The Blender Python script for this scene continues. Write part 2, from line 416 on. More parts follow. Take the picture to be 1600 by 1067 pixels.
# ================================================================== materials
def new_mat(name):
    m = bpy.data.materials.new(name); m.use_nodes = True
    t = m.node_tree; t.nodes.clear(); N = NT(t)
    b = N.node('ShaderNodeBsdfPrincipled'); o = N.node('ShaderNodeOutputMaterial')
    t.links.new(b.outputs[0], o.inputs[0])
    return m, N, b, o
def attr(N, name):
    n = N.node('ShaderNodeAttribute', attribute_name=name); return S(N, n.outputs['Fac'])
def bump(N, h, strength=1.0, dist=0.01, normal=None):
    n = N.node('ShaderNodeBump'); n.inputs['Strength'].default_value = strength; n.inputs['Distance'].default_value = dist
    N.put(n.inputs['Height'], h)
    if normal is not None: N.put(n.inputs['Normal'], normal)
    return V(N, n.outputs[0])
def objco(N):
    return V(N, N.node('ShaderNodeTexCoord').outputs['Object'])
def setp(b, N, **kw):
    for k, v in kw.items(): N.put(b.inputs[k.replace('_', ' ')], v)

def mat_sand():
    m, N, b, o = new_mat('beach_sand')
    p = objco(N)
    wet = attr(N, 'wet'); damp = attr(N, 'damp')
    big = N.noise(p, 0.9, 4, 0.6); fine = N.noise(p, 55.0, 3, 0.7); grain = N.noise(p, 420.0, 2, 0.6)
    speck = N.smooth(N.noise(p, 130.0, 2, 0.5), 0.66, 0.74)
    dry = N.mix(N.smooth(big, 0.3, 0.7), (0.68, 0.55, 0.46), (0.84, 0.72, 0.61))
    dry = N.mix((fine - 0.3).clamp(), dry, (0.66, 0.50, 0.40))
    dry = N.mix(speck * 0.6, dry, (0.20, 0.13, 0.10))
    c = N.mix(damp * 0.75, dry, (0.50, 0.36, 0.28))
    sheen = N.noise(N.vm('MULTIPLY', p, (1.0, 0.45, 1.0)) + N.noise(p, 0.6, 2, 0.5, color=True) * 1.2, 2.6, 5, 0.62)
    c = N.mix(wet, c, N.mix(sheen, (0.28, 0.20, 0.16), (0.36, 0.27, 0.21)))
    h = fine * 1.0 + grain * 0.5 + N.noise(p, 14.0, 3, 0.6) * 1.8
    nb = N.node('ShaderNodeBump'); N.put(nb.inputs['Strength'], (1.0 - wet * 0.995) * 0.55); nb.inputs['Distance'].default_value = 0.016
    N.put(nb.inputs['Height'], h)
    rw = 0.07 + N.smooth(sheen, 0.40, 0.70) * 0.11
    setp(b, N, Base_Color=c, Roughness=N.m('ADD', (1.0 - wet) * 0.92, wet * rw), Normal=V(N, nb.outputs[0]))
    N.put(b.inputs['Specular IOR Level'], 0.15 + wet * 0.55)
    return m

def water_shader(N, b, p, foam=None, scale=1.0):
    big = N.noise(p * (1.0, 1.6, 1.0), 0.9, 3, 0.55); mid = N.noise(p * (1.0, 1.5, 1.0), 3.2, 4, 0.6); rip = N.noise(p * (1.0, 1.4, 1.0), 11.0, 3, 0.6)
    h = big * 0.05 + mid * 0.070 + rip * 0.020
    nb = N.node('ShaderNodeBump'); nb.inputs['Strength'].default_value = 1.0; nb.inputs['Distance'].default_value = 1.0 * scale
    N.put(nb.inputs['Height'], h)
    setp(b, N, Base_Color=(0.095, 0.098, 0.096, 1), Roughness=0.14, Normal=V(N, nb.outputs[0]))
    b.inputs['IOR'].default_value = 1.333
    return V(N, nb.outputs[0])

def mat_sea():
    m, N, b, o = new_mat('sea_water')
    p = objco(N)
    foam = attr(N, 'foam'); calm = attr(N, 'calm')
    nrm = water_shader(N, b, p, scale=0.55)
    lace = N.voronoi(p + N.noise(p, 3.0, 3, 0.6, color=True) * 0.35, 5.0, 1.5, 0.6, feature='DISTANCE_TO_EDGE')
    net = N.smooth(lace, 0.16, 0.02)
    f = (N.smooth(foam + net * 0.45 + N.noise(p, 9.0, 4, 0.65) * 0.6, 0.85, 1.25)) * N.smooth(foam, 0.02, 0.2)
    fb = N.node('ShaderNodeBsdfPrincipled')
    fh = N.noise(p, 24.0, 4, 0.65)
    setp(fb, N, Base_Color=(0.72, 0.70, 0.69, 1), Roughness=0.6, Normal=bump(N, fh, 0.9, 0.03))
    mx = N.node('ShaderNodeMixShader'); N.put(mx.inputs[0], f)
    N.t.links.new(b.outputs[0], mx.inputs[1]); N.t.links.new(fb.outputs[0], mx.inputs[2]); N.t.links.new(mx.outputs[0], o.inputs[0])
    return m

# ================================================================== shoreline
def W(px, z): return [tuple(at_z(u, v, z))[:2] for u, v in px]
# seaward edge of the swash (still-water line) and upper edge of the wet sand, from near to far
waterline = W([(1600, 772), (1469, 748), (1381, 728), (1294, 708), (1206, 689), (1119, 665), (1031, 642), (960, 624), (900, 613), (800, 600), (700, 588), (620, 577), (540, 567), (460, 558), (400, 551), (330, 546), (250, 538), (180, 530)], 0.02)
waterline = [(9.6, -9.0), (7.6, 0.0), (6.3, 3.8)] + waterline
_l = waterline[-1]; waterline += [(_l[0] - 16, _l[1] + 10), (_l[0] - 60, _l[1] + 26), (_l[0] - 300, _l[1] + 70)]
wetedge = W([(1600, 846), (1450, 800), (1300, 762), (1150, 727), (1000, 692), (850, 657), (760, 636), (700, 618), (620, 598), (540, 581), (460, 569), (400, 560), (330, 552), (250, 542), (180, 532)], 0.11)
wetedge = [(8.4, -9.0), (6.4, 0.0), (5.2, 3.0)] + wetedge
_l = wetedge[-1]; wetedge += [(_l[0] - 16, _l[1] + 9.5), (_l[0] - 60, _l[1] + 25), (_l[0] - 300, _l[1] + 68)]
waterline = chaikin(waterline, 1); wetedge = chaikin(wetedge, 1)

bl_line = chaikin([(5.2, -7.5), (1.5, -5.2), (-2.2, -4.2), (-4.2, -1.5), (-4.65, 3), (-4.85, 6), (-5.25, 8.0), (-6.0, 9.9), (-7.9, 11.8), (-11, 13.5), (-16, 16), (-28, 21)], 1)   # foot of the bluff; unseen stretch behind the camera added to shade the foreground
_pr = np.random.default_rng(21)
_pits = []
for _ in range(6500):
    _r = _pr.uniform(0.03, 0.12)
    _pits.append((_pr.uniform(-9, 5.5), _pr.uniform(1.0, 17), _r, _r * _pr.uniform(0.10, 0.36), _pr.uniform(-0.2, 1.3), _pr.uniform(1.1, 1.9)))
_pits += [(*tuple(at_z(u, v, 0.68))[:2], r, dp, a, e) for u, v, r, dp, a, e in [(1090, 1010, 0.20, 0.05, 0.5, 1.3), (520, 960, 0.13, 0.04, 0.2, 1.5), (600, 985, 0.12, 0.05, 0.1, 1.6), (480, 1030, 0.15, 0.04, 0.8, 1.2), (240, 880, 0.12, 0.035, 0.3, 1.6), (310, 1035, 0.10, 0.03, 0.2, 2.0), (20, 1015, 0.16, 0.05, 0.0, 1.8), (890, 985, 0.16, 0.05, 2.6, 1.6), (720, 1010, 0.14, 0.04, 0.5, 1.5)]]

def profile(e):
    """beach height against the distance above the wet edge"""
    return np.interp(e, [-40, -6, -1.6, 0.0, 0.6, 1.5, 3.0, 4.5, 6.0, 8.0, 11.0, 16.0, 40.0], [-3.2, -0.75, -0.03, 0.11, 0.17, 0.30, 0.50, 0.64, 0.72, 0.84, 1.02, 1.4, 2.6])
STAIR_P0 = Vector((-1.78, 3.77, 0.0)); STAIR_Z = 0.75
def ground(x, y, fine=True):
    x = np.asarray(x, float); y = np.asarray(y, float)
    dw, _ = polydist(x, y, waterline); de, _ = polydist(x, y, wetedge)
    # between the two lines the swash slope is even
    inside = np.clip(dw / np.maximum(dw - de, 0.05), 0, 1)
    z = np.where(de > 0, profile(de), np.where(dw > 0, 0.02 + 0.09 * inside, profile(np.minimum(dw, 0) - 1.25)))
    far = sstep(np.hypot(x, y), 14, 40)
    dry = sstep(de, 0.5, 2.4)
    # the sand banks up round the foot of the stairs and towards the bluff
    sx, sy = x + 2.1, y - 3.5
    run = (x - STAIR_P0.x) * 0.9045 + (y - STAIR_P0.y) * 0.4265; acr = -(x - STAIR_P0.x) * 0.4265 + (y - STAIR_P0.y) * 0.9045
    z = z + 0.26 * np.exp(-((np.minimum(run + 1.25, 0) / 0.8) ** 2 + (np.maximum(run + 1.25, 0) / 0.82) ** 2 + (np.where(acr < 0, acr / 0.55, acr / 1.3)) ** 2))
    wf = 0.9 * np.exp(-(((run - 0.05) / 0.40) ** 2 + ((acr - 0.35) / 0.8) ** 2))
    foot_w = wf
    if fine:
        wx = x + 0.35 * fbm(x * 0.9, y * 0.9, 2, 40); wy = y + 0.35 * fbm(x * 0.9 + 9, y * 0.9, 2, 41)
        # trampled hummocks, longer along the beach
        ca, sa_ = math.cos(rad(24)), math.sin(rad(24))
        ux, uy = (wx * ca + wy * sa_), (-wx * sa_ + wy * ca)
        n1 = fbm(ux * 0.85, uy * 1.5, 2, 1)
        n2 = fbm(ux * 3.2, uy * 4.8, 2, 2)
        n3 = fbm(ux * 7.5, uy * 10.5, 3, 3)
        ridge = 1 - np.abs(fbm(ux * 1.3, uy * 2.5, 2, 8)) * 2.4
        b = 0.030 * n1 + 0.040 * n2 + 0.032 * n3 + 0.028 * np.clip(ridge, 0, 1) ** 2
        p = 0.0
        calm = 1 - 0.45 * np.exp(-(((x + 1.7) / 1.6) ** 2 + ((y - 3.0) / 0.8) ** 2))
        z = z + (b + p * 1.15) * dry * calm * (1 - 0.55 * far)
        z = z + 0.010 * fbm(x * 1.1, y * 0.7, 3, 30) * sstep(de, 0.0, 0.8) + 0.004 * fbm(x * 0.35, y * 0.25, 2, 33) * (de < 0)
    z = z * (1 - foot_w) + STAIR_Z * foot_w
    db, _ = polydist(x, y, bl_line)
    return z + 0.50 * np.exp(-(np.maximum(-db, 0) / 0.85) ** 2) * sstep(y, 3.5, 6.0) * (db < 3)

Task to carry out
Look over the material above and show each line where "from" appears.

Reply to the exercise
The Blender Python script for this scene continues. Write part 2, from line 416 on. More parts follow. Take the picture to be 1600 by 1067 pixels.
# seaward edge of the swash (still-water line) and upper edge of the wet sand, from near to far